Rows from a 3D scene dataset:
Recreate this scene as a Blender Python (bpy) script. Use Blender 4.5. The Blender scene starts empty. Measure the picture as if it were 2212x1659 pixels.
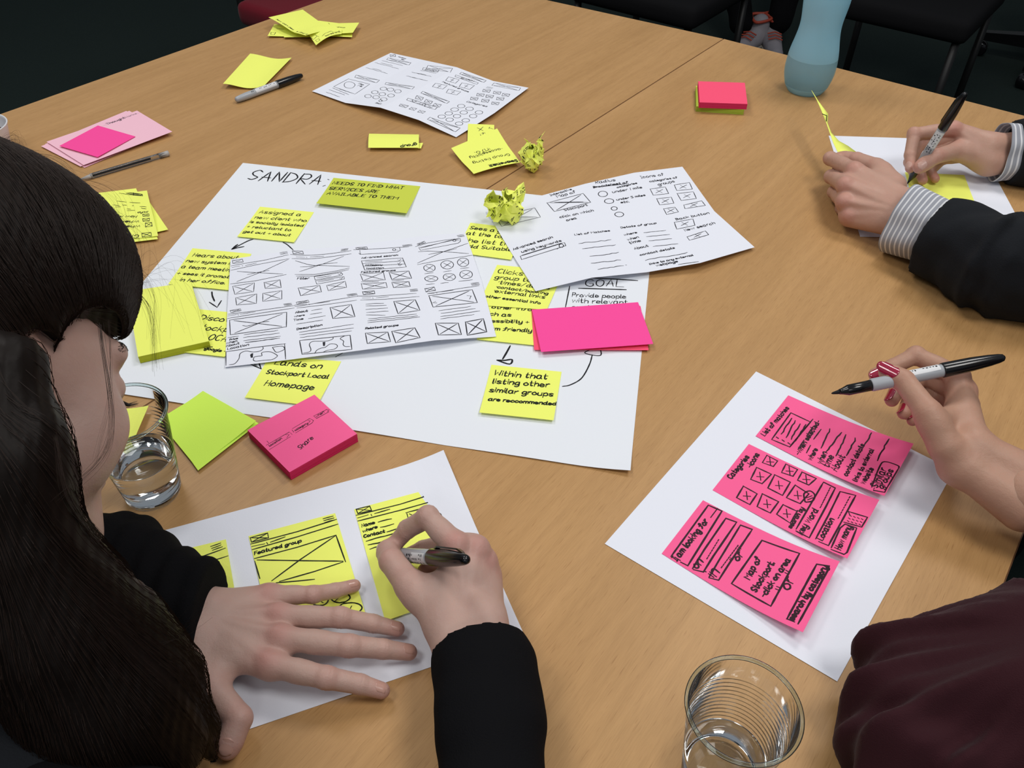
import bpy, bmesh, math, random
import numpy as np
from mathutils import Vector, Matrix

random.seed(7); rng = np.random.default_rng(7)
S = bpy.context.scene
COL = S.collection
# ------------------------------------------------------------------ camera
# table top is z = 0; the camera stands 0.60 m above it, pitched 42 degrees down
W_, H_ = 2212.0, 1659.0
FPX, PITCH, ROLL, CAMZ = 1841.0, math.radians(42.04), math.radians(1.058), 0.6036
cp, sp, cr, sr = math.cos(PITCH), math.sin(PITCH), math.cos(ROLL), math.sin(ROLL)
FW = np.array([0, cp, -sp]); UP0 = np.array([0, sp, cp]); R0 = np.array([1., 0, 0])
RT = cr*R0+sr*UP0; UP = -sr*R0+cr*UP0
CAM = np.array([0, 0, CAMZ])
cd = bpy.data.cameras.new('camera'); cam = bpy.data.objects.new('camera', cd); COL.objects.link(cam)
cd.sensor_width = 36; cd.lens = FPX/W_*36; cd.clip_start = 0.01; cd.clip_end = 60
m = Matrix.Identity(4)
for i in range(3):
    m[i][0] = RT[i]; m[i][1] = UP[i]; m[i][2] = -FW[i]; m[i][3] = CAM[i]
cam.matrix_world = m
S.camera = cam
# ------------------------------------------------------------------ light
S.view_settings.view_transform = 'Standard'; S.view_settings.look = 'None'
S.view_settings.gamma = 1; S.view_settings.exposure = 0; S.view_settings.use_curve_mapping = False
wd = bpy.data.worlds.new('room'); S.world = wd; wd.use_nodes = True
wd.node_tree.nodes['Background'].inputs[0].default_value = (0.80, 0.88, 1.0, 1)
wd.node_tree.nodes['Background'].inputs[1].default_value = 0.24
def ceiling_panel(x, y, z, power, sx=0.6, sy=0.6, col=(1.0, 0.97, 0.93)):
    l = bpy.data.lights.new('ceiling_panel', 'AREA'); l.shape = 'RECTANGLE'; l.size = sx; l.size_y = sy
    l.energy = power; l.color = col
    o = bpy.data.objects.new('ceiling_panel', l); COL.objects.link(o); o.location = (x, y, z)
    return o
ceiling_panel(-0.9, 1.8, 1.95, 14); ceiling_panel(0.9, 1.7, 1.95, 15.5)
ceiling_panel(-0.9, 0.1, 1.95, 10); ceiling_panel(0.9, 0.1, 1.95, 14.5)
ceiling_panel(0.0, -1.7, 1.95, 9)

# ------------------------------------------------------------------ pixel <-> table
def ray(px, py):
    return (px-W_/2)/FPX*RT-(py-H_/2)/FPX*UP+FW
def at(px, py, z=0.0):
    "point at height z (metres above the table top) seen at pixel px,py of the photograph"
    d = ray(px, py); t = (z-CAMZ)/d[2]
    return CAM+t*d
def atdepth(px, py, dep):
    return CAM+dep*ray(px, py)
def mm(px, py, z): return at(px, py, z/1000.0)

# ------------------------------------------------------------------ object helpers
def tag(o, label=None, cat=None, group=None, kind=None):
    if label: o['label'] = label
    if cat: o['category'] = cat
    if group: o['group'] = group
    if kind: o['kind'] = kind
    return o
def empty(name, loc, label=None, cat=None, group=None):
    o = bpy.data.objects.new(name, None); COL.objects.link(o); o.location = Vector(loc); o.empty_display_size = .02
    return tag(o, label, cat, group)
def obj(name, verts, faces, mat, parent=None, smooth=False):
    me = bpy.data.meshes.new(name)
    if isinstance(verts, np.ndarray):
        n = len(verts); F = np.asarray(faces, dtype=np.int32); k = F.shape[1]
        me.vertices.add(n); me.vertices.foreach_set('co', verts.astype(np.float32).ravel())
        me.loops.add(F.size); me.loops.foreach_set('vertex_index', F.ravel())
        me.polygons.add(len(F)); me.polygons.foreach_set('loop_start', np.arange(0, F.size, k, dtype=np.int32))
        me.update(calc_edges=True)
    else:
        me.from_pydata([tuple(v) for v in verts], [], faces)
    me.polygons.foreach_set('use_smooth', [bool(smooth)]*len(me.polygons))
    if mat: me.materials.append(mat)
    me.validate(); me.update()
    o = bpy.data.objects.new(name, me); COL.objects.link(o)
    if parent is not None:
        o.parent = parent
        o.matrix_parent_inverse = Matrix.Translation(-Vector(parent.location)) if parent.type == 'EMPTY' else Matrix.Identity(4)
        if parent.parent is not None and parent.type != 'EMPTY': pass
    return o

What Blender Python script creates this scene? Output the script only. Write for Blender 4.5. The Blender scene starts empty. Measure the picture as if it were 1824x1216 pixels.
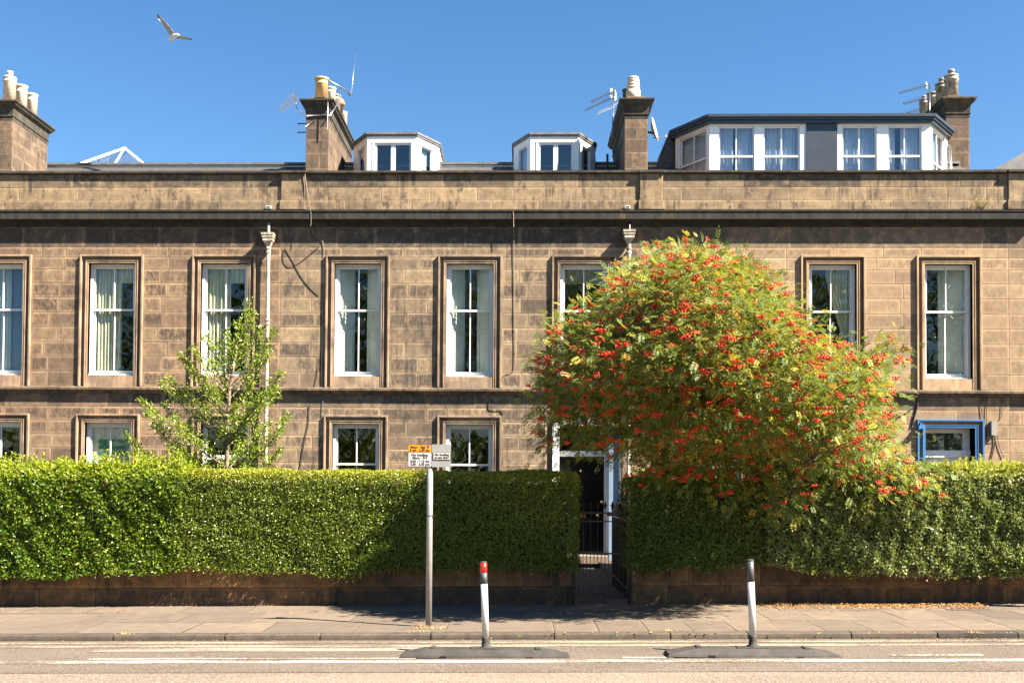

- **AIM**:
Reproduce the data verbatim. Do not carry any picture into the copy.

- **THE SOLUTION**:
Recreate this scene as a Blender Python (bpy) script. Use Blender 4.5. The Blender scene starts empty. Measure the picture as if it were 2212x1659 pixels.
import bpy, bmesh, math, random
import numpy as np
from mathutils import Vector, Matrix

random.seed(7); rng = np.random.default_rng(7)
S = bpy.context.scene
COL = S.collection
# ------------------------------------------------------------------ camera
# table top is z = 0; the camera stands 0.60 m above it, pitched 42 degrees down
W_, H_ = 2212.0, 1659.0
FPX, PITCH, ROLL, CAMZ = 1841.0, math.radians(42.04), math.radians(1.058), 0.6036
cp, sp, cr, sr = math.cos(PITCH), math.sin(PITCH), math.cos(ROLL), math.sin(ROLL)
FW = np.array([0, cp, -sp]); UP0 = np.array([0, sp, cp]); R0 = np.array([1., 0, 0])
RT = cr*R0+sr*UP0; UP = -sr*R0+cr*UP0
CAM = np.array([0, 0, CAMZ])
cd = bpy.data.cameras.new('camera'); cam = bpy.data.objects.new('camera', cd); COL.objects.link(cam)
cd.sensor_width = 36; cd.lens = FPX/W_*36; cd.clip_start = 0.01; cd.clip_end = 60
m = Matrix.Identity(4)
for i in range(3):
    m[i][0] = RT[i]; m[i][1] = UP[i]; m[i][2] = -FW[i]; m[i][3] = CAM[i]
cam.matrix_world = m
S.camera = cam
# ------------------------------------------------------------------ light
S.view_settings.view_transform = 'Standard'; S.view_settings.look = 'None'
S.view_settings.gamma = 1; S.view_settings.exposure = 0; S.view_settings.use_curve_mapping = False
wd = bpy.data.worlds.new('room'); S.world = wd; wd.use_nodes = True
wd.node_tree.nodes['Background'].inputs[0].default_value = (0.80, 0.88, 1.0, 1)
wd.node_tree.nodes['Background'].inputs[1].default_value = 0.24
def ceiling_panel(x, y, z, power, sx=0.6, sy=0.6, col=(1.0, 0.97, 0.93)):
    l = bpy.data.lights.new('ceiling_panel', 'AREA'); l.shape = 'RECTANGLE'; l.size = sx; l.size_y = sy
    l.energy = power; l.color = col
    o = bpy.data.objects.new('ceiling_panel', l); COL.objects.link(o); o.location = (x, y, z)
    return o
ceiling_panel(-0.9, 1.8, 1.95, 14); ceiling_panel(0.9, 1.7, 1.95, 15.5)
ceiling_panel(-0.9, 0.1, 1.95, 10); ceiling_panel(0.9, 0.1, 1.95, 14.5)
ceiling_panel(0.0, -1.7, 1.95, 9)

# ------------------------------------------------------------------ pixel <-> table
def ray(px, py):
    return (px-W_/2)/FPX*RT-(py-H_/2)/FPX*UP+FW
def at(px, py, z=0.0):
    "point at height z (metres above the table top) seen at pixel px,py of the photograph"
    d = ray(px, py); t = (z-CAMZ)/d[2]
    return CAM+t*d
def atdepth(px, py, dep):
    return CAM+dep*ray(px, py)
def mm(px, py, z): return at(px, py, z/1000.0)

# ------------------------------------------------------------------ object helpers
def tag(o, label=None, cat=None, group=None, kind=None):
    if label: o['label'] = label
    if cat: o['category'] = cat
    if group: o['group'] = group
    if kind: o['kind'] = kind
    return o
def empty(name, loc, label=None, cat=None, group=None):
    o = bpy.data.objects.new(name, None); COL.objects.link(o); o.location = Vector(loc); o.empty_display_size = .02
    return tag(o, label, cat, group)
def obj(name, verts, faces, mat, parent=None, smooth=False):
    me = bpy.data.meshes.new(name)
    if isinstance(verts, np.ndarray):
        n = len(verts); F = np.asarray(faces, dtype=np.int32); k = F.shape[1]
        me.vertices.add(n); me.vertices.foreach_set('co', verts.astype(np.float32).ravel())
        me.loops.add(F.size); me.loops.foreach_set('vertex_index', F.ravel())
        me.polygons.add(len(F)); me.polygons.foreach_set('loop_start', np.arange(0, F.size, k, dtype=np.int32))
        me.update(calc_edges=True)
    else:
        me.from_pydata([tuple(v) for v in verts], [], faces)
    me.polygons.foreach_set('use_smooth', [bool(smooth)]*len(me.polygons))
    if mat: me.materials.append(mat)
    me.validate(); me.update()
    o = bpy.data.objects.new(name, me); COL.objects.link(o)
    if parent is not None:
        o.parent = parent
        o.matrix_parent_inverse = Matrix.Translation(-Vector(parent.location)) if parent.type == 'EMPTY' else Matrix.Identity(4)
        if parent.parent is not None and parent.type != 'EMPTY': pass
    return o

What Blender Python script creates this scene? Output the script only. Write for Blender 4.5. The Blender scene starts empty. Measure the picture as if it were 1824x1216 pixels.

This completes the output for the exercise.